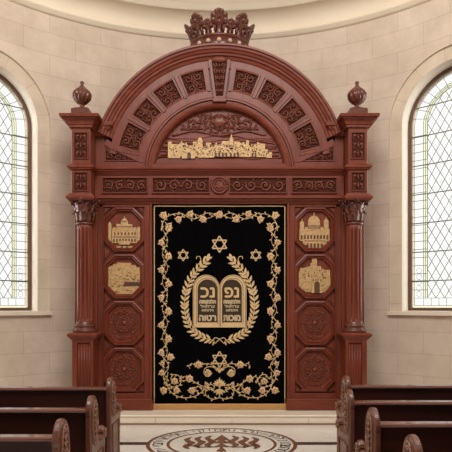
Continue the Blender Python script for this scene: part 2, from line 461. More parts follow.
# mouldings and cove above the apse
def sweep_apse(prof, name, m, kind='structure', ext=9.5, n=64):
    mb = MB(); rs = []
    pts = [(-PI/2, ext)]+[(-PI/2+PI*k/n, 0) for k in range(n+1)]+[(PI/2, ext)]
    for t, e in pts:
        rs.append([(RC[0]+r*math.sin(t), RC[1]+r*math.cos(t)-e, z) for r, z in prof])
    mb.rings(rs, False, True); o = mb.build(name, m); 
    tag(o, kind=kind); return o
def edge(o): 
    for p in o.data.polygons: p.use_smooth = False
sweep_apse([(4.04,5.83),(3.985,5.84),(3.985,5.865),(3.96,5.875),(3.95,5.90),(3.965,5.93),(4.0,5.935),(4.0,5.95)], 'trim_5', M['plaster'])
sweep_apse([(4.0,5.945),(4.0,6.0),(3.985,6.06),(3.95,6.11),(3.88,6.16),(3.80,6.19)], 'trim_6', M['plaster'])
sweep_apse([(3.80,6.185),(3.77,6.19),(3.77,6.215),(3.745,6.225),(3.745,6.25),(3.70,6.27),(3.69,6.30),(3.65,6.33),(3.65,6.345),(3.68,6.35)], 'trim_7', M['plaster'])
# half dome over the apse only
dm = MB(); rs = []
for i in range(13):
    ph = PI/2*i/12*.98; r = 3.68*math.cos(ph); z = 6.35+3.4*math.sin(ph)
    rs.append([(RC[0]+r*math.sin(-PI/2+PI*k/40), RC[1]+r*math.cos(-PI/2+PI*k/40), z) for k in range(41)])
dm.rings(rs, False, True); tag(dm.build('ceiling', M['plaster']), kind='structure')

# ------------------------------------------------------------------ carving generators
def spiral(mb, cx, cz, R, Y, a0, sg, r, turns=1.35, n=15, tail=None):
    pts = []
    for t in range(n):
        q = t/(n-1); rad = R*(1-.82*q); a = a0+sg*turns*2*PI*q
        pts.append((cx+rad*math.cos(a), Y-.012*q, cz+rad*math.sin(a)))
    mb.tube(pts, r, 5, taper=lambda q: 1.15-.35*q)
    mb.blob((cx, Y-.012, cz), r*1.5, r*1.5, r*1.5, n=6, m=4)
def scroll_fill(mb, inside, x0, z0, x1, z1, Y, cell, rnd, r=.008, mirror=None):
    # spirals with leaves scattered on a staggered grid, mirrored about x = mirror
    j = 0; z = z0+cell*.5
    while z < z1-cell*.2:
        x = (mirror if mirror is not None else x0)+cell*.5*(1 if j % 2 == 0 else 1.0)
        k = 0
        while x < x1-cell*.2:
            a0 = rnd.random()*2*PI; sg = rnd.choice((-1,1)); jx = rnd.uniform(-.08,.08)*cell; jz = rnd.uniform(-.08,.08)*cell
            for mi in ((1,-1) if mirror is not None else (1,)):
                cx = x+jx; A = a0; S = sg
                if mi < 0: cx = 2*mirror-cx; A = PI-a0; S = -sg
                if inside(cx, z+jz, cell*.36):
                    spiral(mb, cx, z+jz, cell*.42, Y, A, S, r)
                    for q in range(3):
                        la = A+q*2.1; lx, lz = cx+cell*.42*math.cos(la), z+jz+cell*.42*math.sin(la)
                        if inside(lx, lz, cell*.06): mb.blob((lx, Y-.006, lz), r*2.4, r*1.5, r*1.3, la+.8*S, 6, 4)
            x += cell; k += 1
        z += cell; j += 1
def rect_carving(x0, z0, x1, z1, Y, rnd, cell=None, r=.0085):
    mb = MB(); h = z1-z0; wd = x1-x0
    n = max(1, round(h/(cell or .12))); c = h/n
    m = max(1, round(wd/c/2)); 
    mid = (x0+x1)/2; step = wd/2/m
    for i in range(n):
        for k in range(m):
            cz = z0+c*(i+.5); cx = mid+step*(k+.5); a0 = rnd.random()*6.28; sg = 1 if (i+k) % 2 else -1
            R = min(c, step)*.43
            for mi in (1,-1):
                X = cx if mi > 0 else 2*mid-cx; A = a0 if mi > 0 else PI-a0; S = sg*mi
                spiral(mb, X, cz, R, Y, A, S, r)
                for q in range(4):
                    la = A+q*1.57; mb.blob((X+R*1.02*math.cos(la), Y-.006, cz+R*1.02*math.sin(la)), r*2.2, r*1.4, r*1.1, la+.7*S, 6, 4)
    return mb

# ------------------------------------------------------------------ the ark
ark = empty('torah_ark', (-.09, 8.4, PZ))
tag(ark, 'tall carved mahogany ark with arched crest, crown and gilded reliefs on the stone step', 'ark')
rnd = random.Random(7)
def mir(px): return 439-px
# main carcass: back board, side walls, opening
b = MB()
YB = 8.46
b.pbox(95,172,152,410.2,YB,8.94); b.pbox(287,172,344,410.2,YB,8.94); b.pbox(151,172,288,204,YB,8.94)
b.pbox(150,200,289,410,8.62,8.66)
b.pbox(97,198,103.5,410.0,8.44,8.5); b.pbox(335.5,198,342,410.0,8.44,8.5)
part(b, 'carcass', M['wood'], ark)
# jambs beside the curtain
b = MB()
for sx in (0,1):
    a = [149.2,152.0]; 
    if sx: a = [mir(152.0), mir(149.2)]
    b.pbox(a[0],198,a[1],409.8,8.385,8.6,.008)
b.pbox(150,198,289,203.2,8.385,8.6,.008)
part(b, 'door_surround', M['wood'], ark)
# plinth
for a0, a1 in ((97,152.5),(286.5,342)):
    b = MB(); b.pbox(a0,401.5,a1,410.3,8.33,8.6,.006); b.pbox(a0+.3,399,a1-.6,402,8.345,8.6,.012)
    part(b, 'plinth', M['woodh'], ark)

def octa(cx, cy, w_, h_, c_, Y):
    # octagon corner list in metres
    P = [(-w_+c_,h_),(w_-c_,h_),(w_,h_-c_),(w_,-h_+c_),(w_-c_,-h_),(-w_+c_,-h_),(-w_,-h_+c_),(-w_,h_-c_)]
    return [(AX(cx+x,Y), AZ(cy-z,Y)) for x, z in P]
def gold_relief(name, cx0, Y, shapes, parent):
    mb = MB()
    for s in shapes:
        k = s[0]; mb.cur = 1 if k in 'wcv' else 0
        if k in 'bw':
            _, x0, y0, x1, y1, d = s; mb.pbox(x0,y0,x1,y1,Y-d,Y+.005)
        elif k in 'dc':
            _, x, y, r, d = s[:5]; e = s[5] if len(s) > 5 else 1
            pts = [(AX(x+r*math.cos(a),Y-d), AZ(y-r*e*math.sin(a),Y-d)) for a in [PI*t/10 for t in range(11)]]
            mb.prism(pts, Y-d, Y+.005)
        elif k in 'pv':
            mb.prism([(AX(x,Y-s[1]), AZ(y,Y-s[1])) for x, y in s[2]], Y-s[1], Y+.005)
    return mb.build(name, [M['gold'], M['golddark']], parent)
def arcade(x0, x1, yb, n, h, d, wd=.55):
    out = []; st = (x1-x0)/n
    for k in range(n):
        c = x0+st*(k+.5); hw = st*wd/2
        out += [('w', c-hw, yb-h+hw, c+hw, yb, d), ('c', c, yb-h+hw+.02, hw, d)]
    return out
scene_palace = [('p', .012, [(109,246),(140,246),(136,250.5),(113,250.5)]), ('b',112,229,137,243,.02), ('b',116.5,224,132.5,230,.024),
    ('b',108.2,224,111.4,244,.018),('b',137.3,227,140,245,.018),('p',.018,[(108.2,224),(109.8,221.5),(111.4,224)]),
    ('b',121,221,128,225,.026),('d',124.4,221.5,3,.026,1.1),('b',124,216.3,124.8,219,.02),('b',119,241,130,244.5,.026),('b',112.5,227.5,116,230,.022),('b',133,227.5,136.5,230,.022)]
scene_palace += arcade(112.5,136.5,242,8,3.4,.022)+[('w',x,232.3,x+1.4,235,.022) for x in (114,117.5,121,124.5,128,131.5,134.3)]+[('w',113,236.6,136,237.3,.023),('w',117,226.3,132,227,.026)]
scene_palace += [('v',.014,[(122.5,245),(123.6,245),(121.6,250.3),(118.5,250.3)]),('v',.014,[(125.4,245),(126.6,245),(130.5,250.3),(127.4,250.3)]),('v',.014,[(115,246),(117,245.5),(114.6,249),(112.6,249)]),('v',.014,[(132,245.5),(134,246),(136.4,249),(134.4,249)])]
scene_wall = [('p',.014,[(108,266),(113,266),(113,264),(117,264),(117,262.5),(131,263),(131,265),(136,265),(136,267),(140,267),(140,286),(134,294),(114,294),(108,288)]),
    ('b',108.5,268,139.5,279,.02),('b',110,283,138,285,.018),('b',117,264,130,268,.019)]
r2_ = random.Random(3)
for k in range(46):
    x = r2_.uniform(109,137.5); y = r2_.uniform(268,292); l = r2_.uniform(1,2.6)
    if y > 288 and (x < 115 or x > 133): continue
    scene_wall.append(('w', x, y, x+l, y+.55, .0215))
for k in range(9): scene_wall.append(('v',.024,[(124+k*1.75,283-(k%2)),(125.8+k*1.75,281.5),(126.4+k*1.75,285.5),(124.2+k*1.75,286)]))
scene_domes = [('b',299.5,229,329.5,241,.014),('b',303,239,326.5,245,.018),('p',.016,[(306,244),(324,244),(321,248.5),(309,248.5)]),
    ('b',308,222,320,230,.022),('d',314,222.5,6,.024,1.15),('b',313.6,212.5,314.5,216,.02),('b',300,224,304,232,.018),('d',302,224,2.2,.018,1.4),('b',301.8,218.5,302.4,222,.016),
    ('b',324,222,328.5,232,.018),('d',326.2,222,2.4,.018,1.3),('b',326,216.8,326.6,220,.016),('b',305,227,308,231,.02),('b',320.5,227,323.5,231,.02)]
scene_domes += arcade(308,320,229,6,4.2,.0235)+arcade(300,329,239.5,9,4.6,.016,.6)+arcade(306,323.5,247.5,5,4.4,.0195,.55)+[('w',304,240.6,326,241.3,.0195)]
scene_hill = [('p',.012,[(298,272),(304,268),(310,266),(322,268),(330,274),(331,284),(325,292),(306,292),(298,286)]),('b',305.5,268,311.5,286,.02),('b',312,258,317,276,.022),('d',314.5,258.5,1.9,.02,1.3),('b',310.5,263,313,270,.018),
    ('b',298,272,306,279,.017),('b',300,268,304,273,.015),('b',317,266,321,272,.017),('b',321,270,330,277,.017),('b',303,280,311,289,.022),('b',311.5,277,322.5,293,.028),('b',323,279,330,286,.02),('b',324,286,327,290,.016)]
scene_hill += [('w',314.3,284,319.7,293,.0295),('c',317,284.1,2.7,.0295)]+[('w',r2_.uniform(299,328),y,0,0,.024) for y in ()]
for k in range(26):
    x = r2_.uniform(299,328); y = r2_.uniform(268,288)
    if 311 < x < 323 and y > 277: continue
    scene_hill.append(('w', x, y, x+.8, y+1.1, .0235))
for k in range(4): scene_hill.append(('w',312.6+k*2.6,279,313.6+k*2.6,281,.0295))

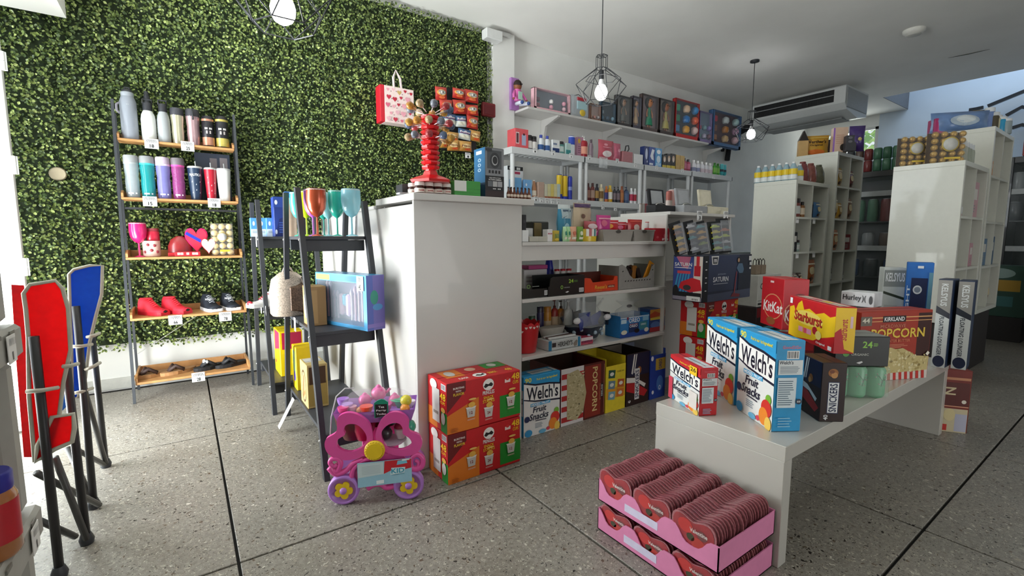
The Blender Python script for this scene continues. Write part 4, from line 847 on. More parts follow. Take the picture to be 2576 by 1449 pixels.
# hazelnut spread jars
jx = [(1033, 1062), (1060, 1083), (1082, 1106), (1105, 1127), (1121, 1141)]
base = None
for i, (a, b) in enumerate([(1050, 1072), (1073, 1095), (1096, 1117), (1118, 1139), (1036, 1052)]):
    Y = 2.262 if i < 4 else 2.34
    x = _xat((a + b) / 2, CT, Y); lb = ['spread jar under the red lollipop tower, leftmost of the front row', 'spread jar, second of the front row under the tower', 'spread jar, third of the front row under the tower', 'spread jar, rightmost under the tower, beside the green box', 'spread jar behind the front row, at the left corner'][i]
    if base is None:
        t = base = thing('spread_jar', 'white-lidded hazelnut ' + lb, 'jar', (x, Y, CT + .001), 0, 'spread jars under the lollipop tower')
        B().lathe([(.021, 0), (.026, .006), (.026, .034), (.022, .043)], PL('3A1A12'), 18, (0, .026, 0)).make('jar', t); B().lathe([(.024, .041), (.025, .043), (.025, .056), (.023, .06)], PL('F2F0EA'), 18, (0, .026, 0)).make('lid', t)
        B().lathe([(.0265, .006), (.0265, .027)], PR('F0EAE0'), 18, (0, .026, 0), cap=False).make('label_band', t); cyltext(t, 'nutella', .0272, 1, .026, .017, .032, .008, 'B02020')
    else: dup(base, (x, Y, CT + .001), None, 'white-lidded hazelnut ' + lb)
JT = CT + .062
# red lollipop tower standing on the jars
tx, ty = _xat(1084, JT, 2.31), 2.31; RT = M('D8141C', .35, coat=.3, var=.03)
t = thing('lollipop_tower', 'bright red lollipop display tower standing on the spread jars', 'display stand', (tx, ty, JT + .0))
HT = ZH(tx, ty, 290) - JT
B().lathe([(.112, 0), (.118, .012), (.085, .026), (.045, .040), (.036, .06)], RT, 6, smooth=False).make('foot', t)
c = B().lathe([(.029, .055), (.029, HT)], RT, 8, smooth=False); c.make('column', t)
n = 11
for k in range(n):
    z = .068 + (HT - .092) * k / (n - 1); c = B(tr(0, 0, z) @ rotz(.39 * (k % 2))); c.lathe([(.029, 0), (.043, .002), (.049, .010), (.049, .017), (.040, .021), (.029, .021)], RT, 8, smooth=False); c.make('tier', t)
tw = t
FR = ['C8903C', 'B8A078', '7A7E8A', 'B04448', '5E6E8A', 'C89A44']
lol = None; pos = []
for k in range(9): pos.append((PI + .35 + k * (2 * PI / 9) - .4, HT - .005, .35, .062))
for k in range(10): pos.append((PI * .62 + k * (2 * PI / 11), HT - .06, .10, .078))
for k in range(8): pos.append((PI * .9 + k * (2 * PI / 9), HT - .12, .02, .088))
fl3 = {}
for k, (a, z, el, L) in enumerate(pos):
    cc = FR[k % 6]
    Tm = tr(tx, ty, JT + z) @ rotz(a) @ Matrix.Rotation(-el, 4, 'Y')
    nm = {0: 'top', 1: 'middle', 2: 'lower'}[0 if k < 9 else 1 if k < 19 else 2]; cn = {'C8903C': 'amber', 'B8A078': 'cream', '7A7E8A': 'grey', 'B04448': 'red', '5E6E8A': 'blue', 'C89A44': 'golden'}[cc]
    side = 'right' if math.cos(a) * CR.x + math.sin(a) * CR.y > .35 else 'left' if math.cos(a) * CR.x + math.sin(a) * CR.y < -.35 else 'middle'; lab = '%s lollipop on the %s side of the red tower\'s %s tier' % (cn, side, nm)
    if cc == '7A7E8A' and side == 'left' and nm == 'lower' and k == 20: lab = 'grey lollipop low at the far left of the red tower'
    if cc not in fl3:
        t = fl3[cc] = thing('lollipop', lab, 'lollipop', group='lollipops in the red tower, %s' % cn, T=Tm)
        B().tube([(.04, 0, 0), (.04 + L, 0, 0)], .0022, M('F0E2E4', .5), 5).make('stick', t); B().lathe([(.001, -.02), (.015, -.014), (.020, 0), (.015, .014), (.001, .02)], PL(cc), 12, (.05 + L, 0, 0)).make('candy', t)
        w_ = B(tr(.05 + L, 0, 0) @ Matrix.Rotation(PI / 2, 4, 'Y')).lathe([(.008, -.032), (.018, -.010), (.0215, .006), (.008, .021)], CLR(cc, .45), 8); w_.make('wrapper', t)
    else: dup(fl3[cc], T=Tm, label=lab, group='lollipops in the red tower, %s' % cn)
# dark box, white tray, green box
def plain(t, w, h, col='888888', d=.08, pr=None, rough=.45):
    carton(t, w, d, h, col, .0025, rough=rough)
    if pr:
        p = Pr('F', w, d, h)
        for it in pr:
            if it[0] == 't': p.text(*it[1:])
            elif it[0] == 'r': p.rect(*it[1:])
            elif it[0] == 'e': p.ell(*it[1:])
            elif it[0] == 'l': p.lines(*it[1:])
            elif it[0] == 'p': p.poly(*it[1:])
            elif it[0] == 'b': p.bars(*it[1:])
        p.done(t)
put(plain, 'small_box', 'small black box on the counter behind the spread jars', 'box', 1012, 1034, 463, CT, 2.42, col='26262A', d=.09)
put(plain, 'keyboard', 'narrow grey strip lying at the counter top\'s left corner', 'tray', 1005, 1038, 487, CT, 2.36, col='A8A8AC', d=.05)
t = thing('tissue_box', 'green and white box beside the spread jars', 'box', (_xat(1177, CT, 2.262), 2.262, CT + .001)); w = .165; carton(t, w, .12, .082, '3E9A3E'); p = Pr('F', w, .12, .082); p.rect(.0, .3, .45, .98, 'E2E2DE'); p.rect(.45, .45, .99, .47, '2E7A2E'); p.rect(.0, .2, .99, .22, '2E7A2E'); p.done(t); p = Pr('T', w, .12, .082); p.rect(0, 0, .45, 1, 'E2E2DE'); p.done(t)
# action camera box
t = thing('camera_carton', 'tall grey action camera box with a blue side on the counter', 'box', (_xat(1243, CT, 2.27), 2.262, CT + .001)); w, d, h = .128, .12, ZH(1.45, 2.262, 372) - CT
carton(t, w, d, h, '8A8C90')
p = Pr('F', w, d, h); p.rect(0, 0, .99, .44, '17171B'); p.rect(0, 0, .99, .14, '2E1A1C'); p.rect(.1, .58, .86, .95, '55585C'); p.ell(.5, .75, .26, .16, '3A3C40'); p.ell(.5, .75, .16, .10, 'B8BABC'); p.ell(.51, .755, .13, .08, '2A2B2E')
for i in range(4): p.rect(.18 + i * .17, .49, .27 + i * .17, .55, '222226')
p.text('HIGH RESOLUTION', .2, .39, .8, .41, 'E8E8E8'); p.text('ACTION CAMERA', .16, .345, .84, .378, 'E8E8E8')
for i, c_ in enumerate(('6A6E74', 'B8B8B8', 'A8A8AC')): p.rect(.12 + i * .26, .22, .36 + i * .26, .33, c_)
p.text('-- --', .38, .165, .8, .19, 'C8C8C8'); p.rect(.02, .93, .34, .985, '3A3B3E'); p.done(t)
p = Pr('L', w, d, h); p.rect(0, 0, 1, 1, '2A6C9A'); p.rect(0, 0, 1, .3, '1A3A5A'); p.rect(.2, .88, .7, .95, 'D8E4EC')
for v in (.76, .66, .56): p.ell(.5, v, .14, .035, 'BFD8E8'); p.ell(.5, v, .08, .02, '2A6C9A')
p.done(t)
p = Pr('T', w, d, h); p.rect(0, 0, 1, 1, 'C8C8C4'); p.done(t)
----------
Scan the data above and copy every line with "this" in it.

Written answer:
Continue the Blender Python script for this scene: part 2, from line 461. More parts follow.
The Blender Python script for this scene continues. Write part 4, from line 847 on. More parts follow. Take the picture to be 2576 by 1449 pixels.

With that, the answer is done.